It Makes Me Bristle

Armpit hair is not really a feminist growth issue. But it can prove to be a hairy question, particularly in the way it represents gender issues.

As a simplistic old school feminist, before “the surf” came in upon feminism from multiple directions, I used to find the answer to the removal of armpit hair quite straightforward. No.

I very recently found it more confronting. My 10 year old grandson laughingly derided his father as having no hair on his head but, very oddly, having hair in the genital area. I told him that adults universally had genital and underarm hair. He was palpably astounded and initially extremely disbelieving!  

The increasing demand for genital hair waxing I do not intend to address here. I find it just too mind boggling. But I have always been logically convinced of the stupidity of depilatory techniques for armpit hair removal in women. It is an annoying and unnecessarily onerous task and one not expected to be done by, apparently less shaving savvy, males.

Googling the topic for the first time was an eye opener with the talk of “unwanted hair growth plaguing women for centuries”. I can understand the desire for removal of some unwanted feature which makes one stand out from one’s group.  But we women all grow hair. We are pretty well all the same! Of course hair removal is now big business and the on line advertising was astounding.
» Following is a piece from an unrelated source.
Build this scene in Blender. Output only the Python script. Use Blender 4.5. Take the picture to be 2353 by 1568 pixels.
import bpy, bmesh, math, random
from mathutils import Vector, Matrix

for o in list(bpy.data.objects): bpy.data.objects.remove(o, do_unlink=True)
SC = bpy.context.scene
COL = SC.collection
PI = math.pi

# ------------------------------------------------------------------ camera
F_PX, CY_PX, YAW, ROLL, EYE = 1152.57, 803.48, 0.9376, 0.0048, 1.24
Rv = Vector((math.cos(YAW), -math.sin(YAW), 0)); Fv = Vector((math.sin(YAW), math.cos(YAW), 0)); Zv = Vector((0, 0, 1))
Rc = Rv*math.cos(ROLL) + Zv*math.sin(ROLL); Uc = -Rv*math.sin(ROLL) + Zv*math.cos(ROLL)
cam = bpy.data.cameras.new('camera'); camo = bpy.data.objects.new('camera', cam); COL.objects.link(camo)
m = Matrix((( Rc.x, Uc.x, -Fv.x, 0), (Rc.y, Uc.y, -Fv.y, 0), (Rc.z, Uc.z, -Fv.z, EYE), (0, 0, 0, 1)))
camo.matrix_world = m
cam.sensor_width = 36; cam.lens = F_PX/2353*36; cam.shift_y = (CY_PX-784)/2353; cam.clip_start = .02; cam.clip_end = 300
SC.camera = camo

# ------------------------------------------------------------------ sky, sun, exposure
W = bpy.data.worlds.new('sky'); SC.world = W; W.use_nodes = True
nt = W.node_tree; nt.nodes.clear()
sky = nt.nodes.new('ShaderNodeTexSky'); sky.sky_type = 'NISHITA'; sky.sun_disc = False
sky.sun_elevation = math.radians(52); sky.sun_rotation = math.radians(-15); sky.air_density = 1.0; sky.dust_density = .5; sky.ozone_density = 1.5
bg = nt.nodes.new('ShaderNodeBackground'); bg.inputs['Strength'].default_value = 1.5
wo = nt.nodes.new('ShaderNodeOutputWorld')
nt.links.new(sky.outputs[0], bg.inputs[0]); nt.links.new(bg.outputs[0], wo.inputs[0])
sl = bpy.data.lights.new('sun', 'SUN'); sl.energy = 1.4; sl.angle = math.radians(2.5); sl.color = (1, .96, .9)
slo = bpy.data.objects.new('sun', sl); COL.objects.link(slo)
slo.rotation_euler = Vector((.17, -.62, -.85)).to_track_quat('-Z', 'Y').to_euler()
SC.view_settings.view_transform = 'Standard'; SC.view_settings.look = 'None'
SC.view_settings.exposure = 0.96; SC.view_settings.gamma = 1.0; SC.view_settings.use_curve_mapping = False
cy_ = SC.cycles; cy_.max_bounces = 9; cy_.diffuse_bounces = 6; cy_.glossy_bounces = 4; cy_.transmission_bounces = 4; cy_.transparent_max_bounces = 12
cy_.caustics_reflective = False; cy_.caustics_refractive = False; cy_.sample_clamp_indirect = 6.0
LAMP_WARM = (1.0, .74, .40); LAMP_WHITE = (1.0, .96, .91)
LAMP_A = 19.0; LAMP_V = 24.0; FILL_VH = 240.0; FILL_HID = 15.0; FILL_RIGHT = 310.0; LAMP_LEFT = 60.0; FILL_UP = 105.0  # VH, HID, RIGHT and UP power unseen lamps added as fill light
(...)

I remember the last time I shaved my own armpits. It was many years ago when I was extremely pregnant with my second child. I had to attend a formal event with some of my husband’s partners and clients and this required the wearing of a long ball gown. As a young, temporarily non-working wife with not a great deal of spare money and hopeful I would never need such an item again, I decided to hire the requisite gown. I was quite pleased with what was available. I chose a delightful burnt orange creation with an all concealing full skirt and, out of deference to the parties with whom I would be mixing, swallowed my feminist principles for the sake of my husband and gave myself an underarm shave.

Impressed with my extensive efforts I paraded in my glad rags for my husband just prior to the event. Not one for choosing tact over the opportunity to make an amusing quip, he laughingly related my appearance to a celluloid “cupie doll” such as very young children had as toys. These were weighted and semicircular in their lower halves so that they never fell completely over but bounced back up when said small children attempted to push them over.

Since that day, almost 45 years ago, I have always selected formal dresses with off the shoulder sleeves. (Not much can ever be done about the semicircular effects of pregnancy.)

But I find the underarm hair issue is constantly presented to me. I now go to aqua aerobics. It is a great way to mildly exercise whilst enjoyably wallowing in a heated pool with pleasant company. But, apart from the few men who participate, I am the only aqua aerobics person who apparently still grows underarm hair. No one has ever said anything but it is clear they notice. Some of the other attendees are as old as I am or older. Some are a little infirm. Some would, perhaps, have trouble cutting their own toenails. Why are these women apparently wasting minutes of their valuable time left on this earth removing underarm hair?

Is it to distinguish ourselves from males and so emphasise our femininity? Do we think people will mistake us for men if we have underarm hair? (I, for one, think I have sufficient other distinguishing features.) It is certainly not a hygiene issue, particularly in this day and age with hot water on tap and other products on every second supermarket shelf.

No, I think it is an effort made by modern feminists to conceal the fact that there is an area in which we are never going to be the equal of men. When I look around the swimming pool I see that even in my wildest dreams and after almost 50 years of trying,  I cannot produce underarm hair growth comparable to that of any  of the men in the pool. And theirs is also accompanied by chest and often back hair.  So now I get it. Women who are desperate to be regarded as equal to any man in all ways have to conceal this minor inability of ours by turning it into a virtue.

But, women of the world, we should not worry. Let’s just accept our inadequacy in body hair production and let it grow freely because my grandson was partly right. Looking around the pool of hairy men I note that we still beat them all on the head hair front.


About Anne Powles

I am retired from paid employment. During my working life I have been variously and sometimes contemporaneously, wife, mother of four, lawyer, teacher and psychologist. I have also been a serial education junkie. As are we all, I have been an observer of the world around me. Here I have recorded some of my memories, observations and theorisings.